Look Back At The Most Iconic Time In ‘Sports Entertainment’ With WWE: Attitude #1

by Brendan M. Allen

Are you ready? The most iconic time in Sports Entertainment history comes to life in untold stories of the WWE. This anthology includes stories looking at Stone Cold Steve Austin, the rivalry between the Brothers of Destruction, Undertaker and Kane, and DX’s infamous invasion of a certain wrestling program “down South”…

The Attitude Era is arguably the most entertaining time in WWE’s long and storied history. The characters were lewd, crude, and over the top. The Monday Night Wars were in full swing, and pro wrestling had stepped out of the shadows into mainstream media. WWE: Attitude Era 2018 Special #1 dips its toes into the nostalgia pool to bring four independent stories from everyone’s favorite 90’s Monday night addiction.

Funeral For a Rattlesnake features a small chunk of the feud between WWE’s top two Attitude Era Superstars, Stone Cold Steve Austin and The Rock. On the 12 April 1999 episode of Monday Night Raw, The Brahma Bull attempted to murder the Rattlesnake by throwing him off a bridge. While most of us remember how this particular vignette played out, Aaron Gillespie adds a layer by giving us a first person perspective. Michel Mulipola nails the art in this chapter, from an iconic eyebrow to a certain redneck swagger.

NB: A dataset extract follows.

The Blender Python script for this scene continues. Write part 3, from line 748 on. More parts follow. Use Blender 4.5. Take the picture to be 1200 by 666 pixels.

The Three Faces of Foley throws a spotlight at the hardest worker of the era, Mick Foley. Mama Foley’s baby boy always gave everything he had to the business he obviously loves. Kevin Panetta uses one of the WWE’s current programming platforms as a vehicle to bring three of Mick’s alter egos into the same room. The dialogue works well for two of the characters, but one seems a little chattier than I remember. Domo Stanton’s linework is a little caricatured for some of the ultraviolence, but that plays into the brilliantly multifaceted nature of Mick’s characters.

Women’s wrestling has gone through some interesting stages over the past several decades. The feud between Lita and Trish Stratus is a milestone that arguably paved the way for the current Women’s Evolution in the WWE. In Trish vs. Lita, Julian May and Hyeonjin Kim do a fantastic job bringing some of the key television moments leading up to Lita’s upset title victory on RAW, but don’t add a whole lot of depth to what we’ve already seen.

Behind Enemy Lines nods at the fallout of the infamous Curtain Call. The Kliq was a backstage group in the WWE that consisted of Scott Hall/Razor Ramon, Kevin Nash/Diesel, Shawn Michaels, Sean Waltman/Syxx/X Pac, and Triple H. Notorious for breaking kayfabe at MSG in May 1996, right before Hall and Nash defected to rival WCW, the scattered pieces of The Kliq would go on to form two of the best drawing stables in either company, WWE’s Degeneration X and WCW’s New World Order.

DX was basically Vince McMahon’s answer to the insanely popular nWo, at a time when both companies were liberally stealing storylines, gimmicks, and workers from each other. Ryan Ferrier and Kendall Goode take the nWo Invasion angle and mash it up with the DX copycat invasion to reunite the Kliq for a tense moment that could just as easily evolve into a brawl as a group hug. I don’t know how I feel about this one. These fellas were still close friends at the time, so they probably would have had interactions away from the cameras at some point, but this one blurs the line between kayfabe and reality in an odd way.

Boom’s official description said something about a piece on The Brothers of Destruction, but apparently that chapter didn’t make the cut. My guess is it was bumped for the Trish/Lita piece. Fair enough. The four pieces that made it are solidly fun and nostalgic, even if there isn’t a whole lot of new ground being covered here. The look and feel of the Attitude Era is well represented.

WWE: Attitude Era 2018 Special #1, published by Boom! Studios, released 01 August 2018. Written by Aaron Gillespie, Kevin Panetta, Julian May, and Ryan Ferrier, illustrated by Michel Mulipola, Dominike “Domo” Stanton, Hyeonjin Kim, and Kendall Goode, color by Doug Garbark and Jeremy Larson, covers available by Rahzzah, Will Robson, and David Nakayama.